Combing hair - repro
by Keisai Eisen
- Source:
- ukiyo-e.org
Description
Combing Hair is a Keisai Eisen design that appears in early twentieth-century reproductions drawn from one of the artist's privately published [shunga](/glossary/shunga) (erotic) albums of the 1820s. The original print belongs to a sequence of intimate domestic and bedroom scenes in which one figure attends to another's hair or toilette before or after a moment of intimacy. Within Edo [ukiyo-e](/glossary/ukiyo-e), shunga were widely produced by leading [bijin-ga](/glossary/bijin-ga) and [yakusha-e](/glossary/yakusha-e) designers, circulated as bound books or unbound sheets among urban patrons, and treated as a recognized branch of the woodblock-print trade alongside more public genres. Eisen contributed substantially to the shunga market, producing several illustrated books in the Bunsei and Tenpo eras, and his shunga style is closely related to his bijin-ga: the same elongated figures, careful patterning of kimono and bedding, and observation of interior furnishings recur in both.

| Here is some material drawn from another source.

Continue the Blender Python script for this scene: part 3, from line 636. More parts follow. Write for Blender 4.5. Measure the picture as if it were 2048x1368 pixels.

In the present composition, the act of combing through long black hair functions both as an everyday gesture and as an erotically charged motif drawn from a long iconographic tradition. The image is preserved as a documented reproduction in the ukiyo-e.org aggregated database, which collates information from the Japanese Art Open Database and other public sources. As a record of Eisen's shunga production, it complements his more openly circulated bijin-ga and provides context for understanding the full breadth of his work as a designer of figural subjects.